И это подводит меня к извечному вопросу номер четыре: «Ваша проза автобиографична?»
Я бы с подозрением отнесся к любому романисту, который бы искренне ответил на этот вопрос отрицательно, и притом, когда мне самому его задают, испытываю сильный соблазн ответить «нет». Из четырех извечных вопросов в этом мне всегда слышится больше всего недоброжелательства. Возможно, это недоброжелательство я сам в него вкладываю, но ощущение у меня такое, словно подвергается сомнению сила моего воображения. Меня словно бы спрашивают: «Это действительно художественное произведение или это всего лишь слегка замаскированный рассказ о вашей собственной жизни? И поскольку совокупность событий, которые могут произойти в вашей жизни, небезгранична, вы конечно же скоро израсходуете весь свой автобиографический материал — если уже его не израсходовали! — и поэтому, вероятно, больше хороших книг уже не напишете, не правда ли?

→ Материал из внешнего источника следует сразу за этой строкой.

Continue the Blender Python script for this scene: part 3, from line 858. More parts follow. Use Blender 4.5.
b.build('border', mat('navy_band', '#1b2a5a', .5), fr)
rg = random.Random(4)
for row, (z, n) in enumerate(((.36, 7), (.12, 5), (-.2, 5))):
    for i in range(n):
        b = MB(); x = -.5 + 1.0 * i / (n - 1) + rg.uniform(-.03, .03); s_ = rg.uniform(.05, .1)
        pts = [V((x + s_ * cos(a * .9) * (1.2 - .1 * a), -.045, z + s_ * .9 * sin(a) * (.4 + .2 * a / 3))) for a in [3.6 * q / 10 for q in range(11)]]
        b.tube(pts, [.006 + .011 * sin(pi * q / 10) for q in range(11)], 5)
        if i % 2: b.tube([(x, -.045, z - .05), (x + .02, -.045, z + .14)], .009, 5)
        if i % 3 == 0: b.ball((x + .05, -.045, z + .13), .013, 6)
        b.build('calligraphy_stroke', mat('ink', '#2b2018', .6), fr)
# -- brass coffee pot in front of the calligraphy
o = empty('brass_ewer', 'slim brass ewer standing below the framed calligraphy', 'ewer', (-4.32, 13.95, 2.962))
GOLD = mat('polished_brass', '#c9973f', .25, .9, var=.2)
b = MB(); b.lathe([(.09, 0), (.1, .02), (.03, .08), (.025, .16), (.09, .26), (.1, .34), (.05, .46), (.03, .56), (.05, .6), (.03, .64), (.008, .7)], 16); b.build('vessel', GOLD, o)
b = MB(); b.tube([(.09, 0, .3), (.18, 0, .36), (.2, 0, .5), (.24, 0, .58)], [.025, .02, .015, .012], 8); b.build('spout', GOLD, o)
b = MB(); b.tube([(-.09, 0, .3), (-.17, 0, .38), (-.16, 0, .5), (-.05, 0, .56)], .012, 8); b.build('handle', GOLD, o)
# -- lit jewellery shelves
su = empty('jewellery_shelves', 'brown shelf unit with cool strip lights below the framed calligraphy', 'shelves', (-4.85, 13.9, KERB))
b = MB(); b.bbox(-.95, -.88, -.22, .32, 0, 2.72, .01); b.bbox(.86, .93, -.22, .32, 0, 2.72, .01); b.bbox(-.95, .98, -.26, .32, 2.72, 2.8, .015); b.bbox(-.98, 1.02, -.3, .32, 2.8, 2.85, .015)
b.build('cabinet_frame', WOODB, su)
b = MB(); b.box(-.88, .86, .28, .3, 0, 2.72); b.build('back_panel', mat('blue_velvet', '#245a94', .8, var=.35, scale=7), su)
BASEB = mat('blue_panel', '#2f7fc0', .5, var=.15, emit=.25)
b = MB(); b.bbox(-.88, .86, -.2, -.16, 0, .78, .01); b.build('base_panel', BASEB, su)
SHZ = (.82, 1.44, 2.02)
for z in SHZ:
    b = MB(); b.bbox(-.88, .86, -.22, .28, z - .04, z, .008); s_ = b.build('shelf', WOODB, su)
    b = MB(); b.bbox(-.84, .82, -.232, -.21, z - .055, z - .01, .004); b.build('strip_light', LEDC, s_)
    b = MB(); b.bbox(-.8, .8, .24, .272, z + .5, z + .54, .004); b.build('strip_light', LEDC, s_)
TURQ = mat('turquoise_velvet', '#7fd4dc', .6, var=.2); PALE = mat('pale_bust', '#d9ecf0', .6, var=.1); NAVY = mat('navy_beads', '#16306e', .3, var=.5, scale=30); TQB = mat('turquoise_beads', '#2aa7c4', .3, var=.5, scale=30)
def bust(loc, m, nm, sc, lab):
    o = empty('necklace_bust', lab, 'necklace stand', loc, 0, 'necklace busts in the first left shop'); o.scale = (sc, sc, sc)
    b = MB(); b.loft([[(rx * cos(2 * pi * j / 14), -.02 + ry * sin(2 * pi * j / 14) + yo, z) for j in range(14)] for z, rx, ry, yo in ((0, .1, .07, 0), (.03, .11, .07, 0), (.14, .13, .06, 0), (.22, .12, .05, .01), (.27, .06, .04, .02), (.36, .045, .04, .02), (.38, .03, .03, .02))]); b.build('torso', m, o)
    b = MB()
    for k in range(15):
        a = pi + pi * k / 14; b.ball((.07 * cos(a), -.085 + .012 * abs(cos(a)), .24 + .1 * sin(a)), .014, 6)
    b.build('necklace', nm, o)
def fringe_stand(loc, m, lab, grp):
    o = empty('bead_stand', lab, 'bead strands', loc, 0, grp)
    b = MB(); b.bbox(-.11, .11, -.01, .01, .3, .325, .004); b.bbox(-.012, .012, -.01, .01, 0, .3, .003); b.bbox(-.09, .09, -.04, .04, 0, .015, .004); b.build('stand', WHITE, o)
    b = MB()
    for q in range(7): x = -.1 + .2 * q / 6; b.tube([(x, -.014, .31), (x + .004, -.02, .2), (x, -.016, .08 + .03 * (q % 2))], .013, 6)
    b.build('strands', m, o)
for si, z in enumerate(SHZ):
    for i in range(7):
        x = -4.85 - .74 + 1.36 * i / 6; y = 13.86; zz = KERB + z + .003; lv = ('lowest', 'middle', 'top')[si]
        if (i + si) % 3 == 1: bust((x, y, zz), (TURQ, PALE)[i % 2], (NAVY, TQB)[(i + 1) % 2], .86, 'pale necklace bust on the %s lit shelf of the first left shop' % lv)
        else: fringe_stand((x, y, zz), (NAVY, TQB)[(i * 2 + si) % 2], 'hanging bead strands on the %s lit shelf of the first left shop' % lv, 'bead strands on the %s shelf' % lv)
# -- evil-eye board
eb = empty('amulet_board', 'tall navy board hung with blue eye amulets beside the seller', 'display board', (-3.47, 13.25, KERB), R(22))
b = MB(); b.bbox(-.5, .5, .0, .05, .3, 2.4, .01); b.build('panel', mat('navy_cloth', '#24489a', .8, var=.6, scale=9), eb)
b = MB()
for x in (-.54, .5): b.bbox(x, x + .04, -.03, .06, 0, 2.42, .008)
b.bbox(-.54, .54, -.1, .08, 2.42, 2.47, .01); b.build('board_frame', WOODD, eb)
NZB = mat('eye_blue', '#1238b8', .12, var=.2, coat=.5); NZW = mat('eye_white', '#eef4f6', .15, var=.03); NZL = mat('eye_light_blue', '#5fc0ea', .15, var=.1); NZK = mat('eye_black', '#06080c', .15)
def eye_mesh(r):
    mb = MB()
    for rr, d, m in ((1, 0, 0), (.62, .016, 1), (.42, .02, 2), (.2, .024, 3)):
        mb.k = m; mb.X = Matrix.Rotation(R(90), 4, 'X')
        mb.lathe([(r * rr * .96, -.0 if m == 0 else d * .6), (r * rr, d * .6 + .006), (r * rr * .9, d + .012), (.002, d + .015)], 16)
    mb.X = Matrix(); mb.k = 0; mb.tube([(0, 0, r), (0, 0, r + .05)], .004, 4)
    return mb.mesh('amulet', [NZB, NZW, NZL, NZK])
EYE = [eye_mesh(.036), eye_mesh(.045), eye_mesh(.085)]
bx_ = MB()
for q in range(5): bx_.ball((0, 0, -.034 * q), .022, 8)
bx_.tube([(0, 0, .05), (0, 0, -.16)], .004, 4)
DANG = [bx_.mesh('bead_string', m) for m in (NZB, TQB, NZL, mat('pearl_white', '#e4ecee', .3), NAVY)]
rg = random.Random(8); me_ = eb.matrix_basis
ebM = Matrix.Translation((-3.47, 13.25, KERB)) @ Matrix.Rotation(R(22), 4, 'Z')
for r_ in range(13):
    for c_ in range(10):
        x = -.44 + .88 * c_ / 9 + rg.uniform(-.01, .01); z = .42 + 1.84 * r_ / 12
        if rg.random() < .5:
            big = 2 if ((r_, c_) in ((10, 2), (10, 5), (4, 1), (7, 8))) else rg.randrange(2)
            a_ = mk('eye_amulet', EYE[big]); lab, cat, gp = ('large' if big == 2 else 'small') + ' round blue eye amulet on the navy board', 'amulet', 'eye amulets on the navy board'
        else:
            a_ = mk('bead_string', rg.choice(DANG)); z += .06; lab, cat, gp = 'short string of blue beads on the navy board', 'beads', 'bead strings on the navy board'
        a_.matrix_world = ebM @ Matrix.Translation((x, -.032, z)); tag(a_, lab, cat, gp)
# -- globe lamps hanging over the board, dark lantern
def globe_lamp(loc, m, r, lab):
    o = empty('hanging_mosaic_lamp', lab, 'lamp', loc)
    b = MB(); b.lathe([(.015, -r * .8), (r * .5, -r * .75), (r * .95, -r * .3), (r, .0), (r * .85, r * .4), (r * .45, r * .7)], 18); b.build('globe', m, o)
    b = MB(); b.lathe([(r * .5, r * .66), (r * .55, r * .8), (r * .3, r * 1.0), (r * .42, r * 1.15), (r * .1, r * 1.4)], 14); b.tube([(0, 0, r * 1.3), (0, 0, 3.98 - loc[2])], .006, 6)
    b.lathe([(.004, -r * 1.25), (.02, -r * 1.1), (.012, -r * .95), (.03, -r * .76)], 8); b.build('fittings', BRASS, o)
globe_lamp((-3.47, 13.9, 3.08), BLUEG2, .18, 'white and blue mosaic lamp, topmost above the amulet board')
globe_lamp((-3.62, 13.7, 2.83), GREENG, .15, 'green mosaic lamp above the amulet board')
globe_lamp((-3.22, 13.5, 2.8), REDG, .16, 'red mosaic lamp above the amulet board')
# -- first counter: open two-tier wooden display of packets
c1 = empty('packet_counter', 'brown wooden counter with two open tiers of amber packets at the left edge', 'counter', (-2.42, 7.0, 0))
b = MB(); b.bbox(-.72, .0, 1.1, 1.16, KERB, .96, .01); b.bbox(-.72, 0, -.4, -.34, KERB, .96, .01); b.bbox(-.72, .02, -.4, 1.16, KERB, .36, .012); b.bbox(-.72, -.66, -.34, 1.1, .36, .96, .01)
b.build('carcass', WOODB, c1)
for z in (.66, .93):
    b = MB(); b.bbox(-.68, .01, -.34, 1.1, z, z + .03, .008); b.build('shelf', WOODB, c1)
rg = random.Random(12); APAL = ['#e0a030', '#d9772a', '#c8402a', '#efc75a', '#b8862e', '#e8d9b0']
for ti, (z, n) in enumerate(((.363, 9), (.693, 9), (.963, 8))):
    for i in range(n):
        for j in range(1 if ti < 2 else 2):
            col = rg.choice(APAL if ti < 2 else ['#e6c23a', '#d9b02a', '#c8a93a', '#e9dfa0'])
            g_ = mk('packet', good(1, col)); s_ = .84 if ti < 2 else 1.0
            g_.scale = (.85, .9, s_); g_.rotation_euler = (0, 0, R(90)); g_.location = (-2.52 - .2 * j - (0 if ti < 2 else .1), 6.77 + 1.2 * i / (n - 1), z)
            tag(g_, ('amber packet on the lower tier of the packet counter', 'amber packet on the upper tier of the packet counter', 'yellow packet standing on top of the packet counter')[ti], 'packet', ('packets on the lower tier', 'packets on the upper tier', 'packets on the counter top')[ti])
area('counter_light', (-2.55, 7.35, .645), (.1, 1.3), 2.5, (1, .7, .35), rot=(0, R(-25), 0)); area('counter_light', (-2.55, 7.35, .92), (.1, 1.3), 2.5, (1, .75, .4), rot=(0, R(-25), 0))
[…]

А если ваши книги — всего лишь слегка замаскированная автобиография, то, может быть, на самом деле они не так интересны, как мы думали? Ведь чем, в конце концов, ваша жизнь так уж интересней чьей-либо жизни? Она ведь не столь интересна, как жизнь, к примеру, Барака Обамы, правда? И если уж на то пошло, почему вы, если ваши книги автобиографичны, не поступили честно и не описали свою жизнь как она есть, без вымысла? Зачем понадобилось рядиться в ложь? Не скверный ли вы человек, если пичкаете нас выдумками в попытке представить свою жизнь более интересной и драматичной?» Все это слышится мне в вопросе об автобиографичности, и само это слово начинает казаться постыдным.